Eurozone: PMI Slump Shows Energy Surge Constraining Activity, Not Just Hitting Costs

2

Once again surprising on the downside flash Eurozone Composite PMI fell to 47.5 in May from 48.8 in April and below the 50.0 no-change mark for the second successive month. The latest reading thereby signalled a further and steeper m/m reduction in business activity, was the sharpest since October 2023.  As S&P put it, the EZ economy is taking an increasingly severe toll from the war in the Middle East, with this survey data indicating that a GDP fall of 0.2% this quarter.  At this juncture and noting that the PMI data do not cover vital areas such as government, retain and finance, that may be a little over the top.  But it is in the right direction and suggests that the ECB faces a clear dilemma.  After a GDP shortfall in Q1, its 0.1% Q2 estimates also looks rosy, while at 3.1%, its current quarter HICP estimate looks intact but without any sign of second-round effects that were seen as risks in its assumption. 

Figure 1: PMIs Show Downside Economy Risks

Source; Markit, Eurostat (ex-Ireland GDP measure is less volatile)

Otherwise, the data suggest also that job losses are also starting to become worryingly widespread as business confidence in any swift turnaround in the adverse economic climate fades further.  Notably, the service sector is being hit especially hard by the cost surges created by the war. Moreover, the PMI data may still overstate manufacturing activity, confusing restricted supply as a demand positive signal, this being even more the case in the almost as weak, fresh fall into contraction territory in the UK May PMI.  What is notable is that supply shortages not only pose upside risks to prices but can and seem to be constraining real activity already growth already and probably more so in the coming months but also have the potential to add further upward pressure to inflation. 

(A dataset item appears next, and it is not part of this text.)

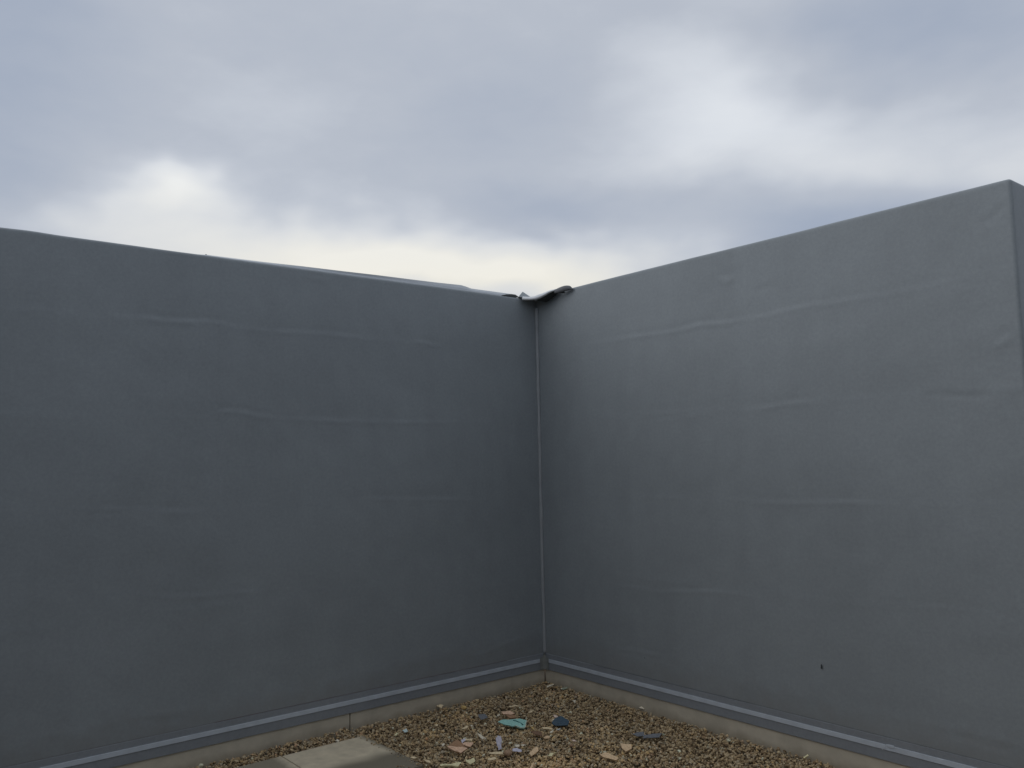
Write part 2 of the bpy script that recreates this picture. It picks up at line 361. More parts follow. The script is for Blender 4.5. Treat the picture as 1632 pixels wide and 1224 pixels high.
for i in range(90):
    z = .2 + i / 89 * 2.53
    pts.append((.006 + .0018 * math.sin(z * 3.1) + .0008 * math.sin(z * 17), -.006 + .0015 * math.sin(z * 4.3 + 1), z))
tube('corner_welt', pts, lambda t: .0138 + .0020 * math.sin(t * 43) * math.sin(t * 11), M_seam, left)
# crumpled membrane patch at the foot of the corner
random.seed(5)
P = np.zeros((9, 8, 3))
for i in range(9):
    for j in range(8):
        s_ = -.05 + i / 8 * .10; z = .096 + j / 7 * (.085 + .03 * math.exp(-(s_ / .02) ** 2))
        d = .0115 + .003 * math.exp(-(s_ / .02) ** 2) + random.uniform(-.0015, .0015)
        P[i, j] = (d if s_ < 0 else s_ + d * .4, -d if s_ > 0 else s_ - d * .4, z) if abs(s_) > .001 else (d + .004, -d - .004, z)
me = grid_mesh('corner_patch', P)
o = link('corner_patch', me, material('patch_membrane', (.25, .26, .245), .6, .3, .1, 30), left, True)
# weld smear and small puncture on the right wall
def blob_patch(name, x, z, rx, rz, y, mat, parent, seed, n=14):
    r = random.Random(seed); vs_ = [(x, y - .0022, z)]
    for k in range(n):
        a = 2 * math.pi * k / n; q = r.uniform(.65, 1.1)
        vs_.append((x + rx * q * math.cos(a), y, z + rz * q * math.sin(a)))
    return link(name, mesh(name, vs_, [(0, 1 + k, 1 + (k + 1) % n) for k in range(n)][::1]), mat, parent, True)
blob_patch('weld_smear', 2.572, .170, .026, .012, -.0098, M_bar, right, 4)
blob_patch('weld_smear', 2.53, .158, .014, .014, -.0098, M_bar, right, 5)
blob_patch('puncture', 2.215, .489, .006, .014, -.006, M_under, right, 6, 8)
blob_patch('puncture', .975, .33, .004, .004, -.006, M_under, right, 7, 8)

# loose strip standing along the top of the left wall
tops = [(-2.55, 2.7945), (-2.459, 2.8035), (-2.405, 2.8035), (-2.1, 2.8065), (-1.884, 2.8114), (-1.6, 2.8148), (-1.358, 2.8198), (-1.1, 2.8232), (-.8645, 2.8281), (-.673, 2.8345), (-.624, 2.8275), (-.586, 2.8200), (-.4, 2.8205), (-.18, 2.820)]
ya = np.array([q[0] for q in tops]); za = np.array([q[1] for q in tops])
yy = np.arange(-2.55, -.17, .01); zt_ = np.interp(yy, ya, za)
P = np.zeros((len(yy), 8, 3))
for i, (y, z) in enumerate(zip(yy, zt_)):
    lean = .006 * math.sin(y * 3.3)
    for j, (dx, fz) in enumerate(((-.016, -.0), (-.018, .5), (-.022 + lean, 1.0), (-.0235 + lean, 1.0), (-.060, .75), (-.10, .35), (-.13, .05), (-.131, .0))):
        P[i, j] = (dx, y, H - .006 + (z - H + .006) * fz)
link('loose_strip', grid_mesh('loose_strip', P), material('strip_membrane', (.60, .63, .66), .45, .4, .06, 6), left)
# fixing screw where the strip starts
bm = bmesh.new(); bmesh.ops.create_cone(bm, cap_ends=True, segments=10, radius1=.006, radius2=.004, depth=.009)
bmesh.ops.translate(bm, verts=bm.verts, vec=(-.03, -2.462, H + .006)); me = bpy.data.meshes.new('screw_head'); bm.to_mesh(me); bm.free()
link('screw_head', me, M_under, left)

# ------------------------------------------------------------------ torn flap bridging the corner
flap = empty('membrane_flap', (.15, -.12, 2.78))
tag(flap, 'torn pale grey membrane flap curling over the top of the inner corner', 'membrane flap')
def interp(pts, t):
    pts = np.array(pts); n = len(pts); x = np.clip(t, 0, 1) * (n - 1); i = np.minimum(x.astype(int), n - 2); f = (x - i)[:, None]
    p0 = pts[np.maximum(i - 1, 0)]; p1 = pts[i]; p2 = pts[i + 1]; p3 = pts[np.minimum(i + 2, n - 1)]
    return .5 * ((2 * p1) + (p2 - p0) * f + (2 * p0 - 5 * p1 + 4 * p2 - p3) * f ** 2 + (-p0 + 3 * p1 - 3 * p2 + p3) * f ** 3)
low = [(0.0264, -0.1563, 2.7732), (0.0922, -0.1321, 2.7657), (0.1466, -0.112, 2.7665), (0.1954, -0.0941, 2.7815), (0.2387, -0.0781, 2.8000), (0.2759, -0.0644, 2.8110)]
up = [(0.0281, -0.1557, 2.7999), (0.0982, -0.1299, 2.7896), (0.1473, -0.1118, 2.7968), (0.1961, -0.0938, 2.8069), (0.2391, -0.0779, 2.8177), (0.2869, -0.0603, 2.8221)]
t = np.linspace(0, 1, 40); lo = interp(low, t) - np.array([0, 0, .003]); hi = interp(up, t)
back = hi + np.array([-.085, .15, -.004]) * np.linspace(1, .6, 40)[:, None]; back[:, 2] = np.maximum(back[:, 2], H + .006)
nrm = np.array([.37, -.93, 0]) * .014
P = np.stack([lo - np.array([0, 0, 0]), lo * .7 + hi * .3 + nrm * .9, lo * .35 + hi * .65 + nrm * .6, hi, hi * .6 + back * .4 + np.array([0, 0, .002]), back], 1)
fl_o = link('flap_sheet', grid_mesh('flap_sheet', P), M_flap, flap, True)
md = fl_o.modifiers.new('thick', 'SOLIDIFY'); md.thickness = .0025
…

Although not yet our official line of thinking, the ECB does seem to have its figure on the hiking trigger and will pull it without some positive news from Middle East conflict such as re-opening of the Straits of Hormuz.  But if a hike occurs this is only going to add to real economy downside risks, both by damaging sentiment further, increasing costs and adding to what already signs of EZ banks wariness about lending, all suggesting rate hikes will not last.